• **Scene modeling code data**
────────

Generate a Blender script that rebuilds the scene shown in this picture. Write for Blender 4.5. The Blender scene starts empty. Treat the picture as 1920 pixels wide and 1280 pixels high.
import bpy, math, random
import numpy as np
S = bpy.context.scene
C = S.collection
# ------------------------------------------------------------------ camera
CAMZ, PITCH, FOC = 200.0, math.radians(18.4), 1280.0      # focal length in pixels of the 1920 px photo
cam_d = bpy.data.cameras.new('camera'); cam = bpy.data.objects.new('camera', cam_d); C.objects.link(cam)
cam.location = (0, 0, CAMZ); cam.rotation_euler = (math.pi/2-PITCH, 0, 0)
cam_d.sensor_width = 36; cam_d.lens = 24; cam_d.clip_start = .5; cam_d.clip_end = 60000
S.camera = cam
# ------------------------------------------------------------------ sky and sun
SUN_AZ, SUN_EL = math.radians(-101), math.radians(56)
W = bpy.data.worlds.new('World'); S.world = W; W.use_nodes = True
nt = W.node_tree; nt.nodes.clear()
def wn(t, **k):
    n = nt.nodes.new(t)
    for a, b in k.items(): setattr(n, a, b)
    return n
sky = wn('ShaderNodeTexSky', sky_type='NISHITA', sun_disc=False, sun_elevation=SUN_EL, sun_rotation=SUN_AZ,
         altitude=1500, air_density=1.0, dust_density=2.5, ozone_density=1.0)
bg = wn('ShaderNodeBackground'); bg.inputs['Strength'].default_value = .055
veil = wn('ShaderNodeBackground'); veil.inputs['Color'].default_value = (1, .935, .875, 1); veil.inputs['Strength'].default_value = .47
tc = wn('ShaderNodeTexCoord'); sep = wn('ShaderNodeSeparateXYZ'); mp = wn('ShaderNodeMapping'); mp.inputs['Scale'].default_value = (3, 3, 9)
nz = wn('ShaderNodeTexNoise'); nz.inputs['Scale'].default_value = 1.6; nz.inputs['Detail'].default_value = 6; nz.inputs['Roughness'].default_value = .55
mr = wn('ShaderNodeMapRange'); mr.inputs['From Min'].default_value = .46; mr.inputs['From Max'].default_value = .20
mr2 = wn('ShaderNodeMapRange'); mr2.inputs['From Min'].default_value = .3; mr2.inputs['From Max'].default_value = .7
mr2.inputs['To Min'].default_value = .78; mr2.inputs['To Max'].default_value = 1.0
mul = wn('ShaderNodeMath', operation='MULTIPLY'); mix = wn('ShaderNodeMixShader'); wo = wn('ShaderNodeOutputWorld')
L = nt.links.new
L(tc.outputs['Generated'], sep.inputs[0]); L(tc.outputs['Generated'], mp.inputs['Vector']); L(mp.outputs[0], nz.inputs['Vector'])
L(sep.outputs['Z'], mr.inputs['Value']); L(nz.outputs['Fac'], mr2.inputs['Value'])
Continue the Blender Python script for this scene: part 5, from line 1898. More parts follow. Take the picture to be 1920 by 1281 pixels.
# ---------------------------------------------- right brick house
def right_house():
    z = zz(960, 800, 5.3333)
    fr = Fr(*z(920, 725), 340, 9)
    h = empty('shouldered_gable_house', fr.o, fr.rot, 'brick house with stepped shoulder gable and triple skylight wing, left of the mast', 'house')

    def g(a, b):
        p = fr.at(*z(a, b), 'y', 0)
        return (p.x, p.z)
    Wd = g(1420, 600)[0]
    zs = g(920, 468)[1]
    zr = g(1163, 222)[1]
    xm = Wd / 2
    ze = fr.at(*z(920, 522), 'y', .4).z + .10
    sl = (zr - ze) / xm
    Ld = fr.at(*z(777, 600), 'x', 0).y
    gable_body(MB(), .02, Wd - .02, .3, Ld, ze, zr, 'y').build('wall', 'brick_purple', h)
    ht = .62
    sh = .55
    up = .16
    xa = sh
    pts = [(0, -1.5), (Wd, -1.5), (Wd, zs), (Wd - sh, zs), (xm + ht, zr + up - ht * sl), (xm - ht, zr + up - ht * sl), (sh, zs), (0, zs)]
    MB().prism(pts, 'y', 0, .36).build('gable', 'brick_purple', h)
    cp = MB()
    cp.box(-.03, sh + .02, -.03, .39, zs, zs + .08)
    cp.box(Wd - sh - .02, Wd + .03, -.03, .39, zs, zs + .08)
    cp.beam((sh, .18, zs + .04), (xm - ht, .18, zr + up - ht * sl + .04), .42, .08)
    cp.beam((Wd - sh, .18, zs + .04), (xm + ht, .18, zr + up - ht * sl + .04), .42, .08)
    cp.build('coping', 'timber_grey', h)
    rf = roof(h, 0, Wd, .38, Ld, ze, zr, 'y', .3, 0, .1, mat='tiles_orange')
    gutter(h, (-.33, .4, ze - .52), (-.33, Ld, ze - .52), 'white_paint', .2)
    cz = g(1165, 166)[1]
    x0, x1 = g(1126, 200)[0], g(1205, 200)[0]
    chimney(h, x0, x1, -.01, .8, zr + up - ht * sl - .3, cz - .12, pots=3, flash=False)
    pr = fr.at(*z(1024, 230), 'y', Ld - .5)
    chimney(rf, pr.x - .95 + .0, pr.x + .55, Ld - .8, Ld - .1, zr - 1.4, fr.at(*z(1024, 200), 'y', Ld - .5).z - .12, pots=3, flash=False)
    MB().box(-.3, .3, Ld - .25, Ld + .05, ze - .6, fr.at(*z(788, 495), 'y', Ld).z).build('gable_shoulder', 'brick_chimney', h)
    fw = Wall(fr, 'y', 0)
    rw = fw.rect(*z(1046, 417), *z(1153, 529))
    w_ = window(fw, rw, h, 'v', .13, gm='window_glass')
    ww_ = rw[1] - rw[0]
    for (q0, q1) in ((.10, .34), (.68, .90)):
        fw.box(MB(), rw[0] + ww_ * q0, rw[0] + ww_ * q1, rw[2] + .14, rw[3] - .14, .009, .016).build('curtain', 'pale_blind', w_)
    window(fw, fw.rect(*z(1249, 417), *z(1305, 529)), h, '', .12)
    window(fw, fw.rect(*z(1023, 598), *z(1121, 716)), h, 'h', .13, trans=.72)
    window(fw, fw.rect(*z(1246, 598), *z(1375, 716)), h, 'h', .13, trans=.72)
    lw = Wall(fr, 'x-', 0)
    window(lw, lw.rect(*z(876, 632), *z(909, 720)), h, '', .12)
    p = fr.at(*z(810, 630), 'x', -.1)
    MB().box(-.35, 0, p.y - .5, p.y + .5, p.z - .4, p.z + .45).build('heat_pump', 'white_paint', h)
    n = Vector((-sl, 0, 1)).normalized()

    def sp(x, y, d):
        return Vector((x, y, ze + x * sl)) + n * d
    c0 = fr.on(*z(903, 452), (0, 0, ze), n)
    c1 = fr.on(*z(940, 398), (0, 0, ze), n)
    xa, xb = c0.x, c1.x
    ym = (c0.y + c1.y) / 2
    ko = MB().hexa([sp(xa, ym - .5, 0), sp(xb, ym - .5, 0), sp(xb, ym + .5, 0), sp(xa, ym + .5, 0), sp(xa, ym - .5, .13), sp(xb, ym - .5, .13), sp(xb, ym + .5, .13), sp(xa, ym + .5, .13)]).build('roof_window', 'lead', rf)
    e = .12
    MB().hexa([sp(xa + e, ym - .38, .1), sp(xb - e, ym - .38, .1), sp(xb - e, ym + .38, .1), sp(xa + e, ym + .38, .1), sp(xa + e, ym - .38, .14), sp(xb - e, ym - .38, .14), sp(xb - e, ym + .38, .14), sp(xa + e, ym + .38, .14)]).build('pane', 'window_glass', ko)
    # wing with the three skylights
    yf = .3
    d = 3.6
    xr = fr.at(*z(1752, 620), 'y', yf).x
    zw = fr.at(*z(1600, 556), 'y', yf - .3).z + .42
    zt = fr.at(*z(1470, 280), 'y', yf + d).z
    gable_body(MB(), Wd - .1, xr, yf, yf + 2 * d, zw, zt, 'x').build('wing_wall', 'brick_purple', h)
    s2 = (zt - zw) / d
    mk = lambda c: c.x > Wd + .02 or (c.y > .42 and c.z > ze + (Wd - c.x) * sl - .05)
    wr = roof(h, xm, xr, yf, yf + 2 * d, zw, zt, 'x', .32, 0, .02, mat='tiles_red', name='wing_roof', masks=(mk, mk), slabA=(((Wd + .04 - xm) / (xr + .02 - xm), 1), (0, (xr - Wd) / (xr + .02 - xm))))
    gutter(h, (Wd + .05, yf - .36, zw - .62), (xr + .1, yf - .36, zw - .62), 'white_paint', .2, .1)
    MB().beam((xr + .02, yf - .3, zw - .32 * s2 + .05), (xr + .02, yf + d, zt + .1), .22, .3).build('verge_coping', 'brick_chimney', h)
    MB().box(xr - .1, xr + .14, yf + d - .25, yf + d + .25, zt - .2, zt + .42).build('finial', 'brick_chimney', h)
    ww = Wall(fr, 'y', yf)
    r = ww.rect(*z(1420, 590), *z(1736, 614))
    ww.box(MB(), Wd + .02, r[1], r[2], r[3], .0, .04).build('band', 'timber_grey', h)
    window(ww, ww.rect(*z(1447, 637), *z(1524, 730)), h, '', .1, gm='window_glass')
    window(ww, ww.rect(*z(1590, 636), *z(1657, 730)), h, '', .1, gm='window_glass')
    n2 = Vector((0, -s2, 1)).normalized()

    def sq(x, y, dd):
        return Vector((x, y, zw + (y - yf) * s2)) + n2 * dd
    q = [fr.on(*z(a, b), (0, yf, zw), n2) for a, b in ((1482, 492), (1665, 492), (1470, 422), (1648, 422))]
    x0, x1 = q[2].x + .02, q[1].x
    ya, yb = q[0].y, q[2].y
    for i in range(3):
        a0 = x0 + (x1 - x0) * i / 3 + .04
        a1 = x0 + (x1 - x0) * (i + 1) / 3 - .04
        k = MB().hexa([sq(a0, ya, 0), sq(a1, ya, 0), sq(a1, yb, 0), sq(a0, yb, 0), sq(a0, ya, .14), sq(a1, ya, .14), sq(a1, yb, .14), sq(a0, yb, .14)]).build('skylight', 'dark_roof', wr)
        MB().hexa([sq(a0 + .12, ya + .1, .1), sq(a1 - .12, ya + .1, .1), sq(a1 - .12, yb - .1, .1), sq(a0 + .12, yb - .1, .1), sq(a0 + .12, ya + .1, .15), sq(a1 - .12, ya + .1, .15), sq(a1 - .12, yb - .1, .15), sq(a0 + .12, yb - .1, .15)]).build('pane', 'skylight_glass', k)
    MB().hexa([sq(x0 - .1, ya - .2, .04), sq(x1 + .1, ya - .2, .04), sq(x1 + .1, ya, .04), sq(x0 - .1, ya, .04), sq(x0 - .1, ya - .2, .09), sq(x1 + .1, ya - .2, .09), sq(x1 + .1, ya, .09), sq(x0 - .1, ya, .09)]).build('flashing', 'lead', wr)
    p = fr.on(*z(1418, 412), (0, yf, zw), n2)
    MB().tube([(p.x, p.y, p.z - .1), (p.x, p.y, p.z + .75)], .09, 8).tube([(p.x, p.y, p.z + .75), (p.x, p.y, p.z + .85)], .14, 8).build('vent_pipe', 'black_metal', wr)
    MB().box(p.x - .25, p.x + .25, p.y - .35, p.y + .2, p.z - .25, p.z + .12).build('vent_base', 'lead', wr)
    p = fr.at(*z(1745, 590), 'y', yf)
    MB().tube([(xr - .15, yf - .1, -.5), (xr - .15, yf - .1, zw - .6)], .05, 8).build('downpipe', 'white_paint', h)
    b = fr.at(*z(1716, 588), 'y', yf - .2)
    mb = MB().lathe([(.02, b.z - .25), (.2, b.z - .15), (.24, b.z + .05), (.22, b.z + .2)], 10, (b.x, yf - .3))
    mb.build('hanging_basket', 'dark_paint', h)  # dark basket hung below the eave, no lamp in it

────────

• **REQUIREMENT**
Count every line in the preceding entries where the string "script" appears, then state only the total.

• **CORRECT ANSWER**
2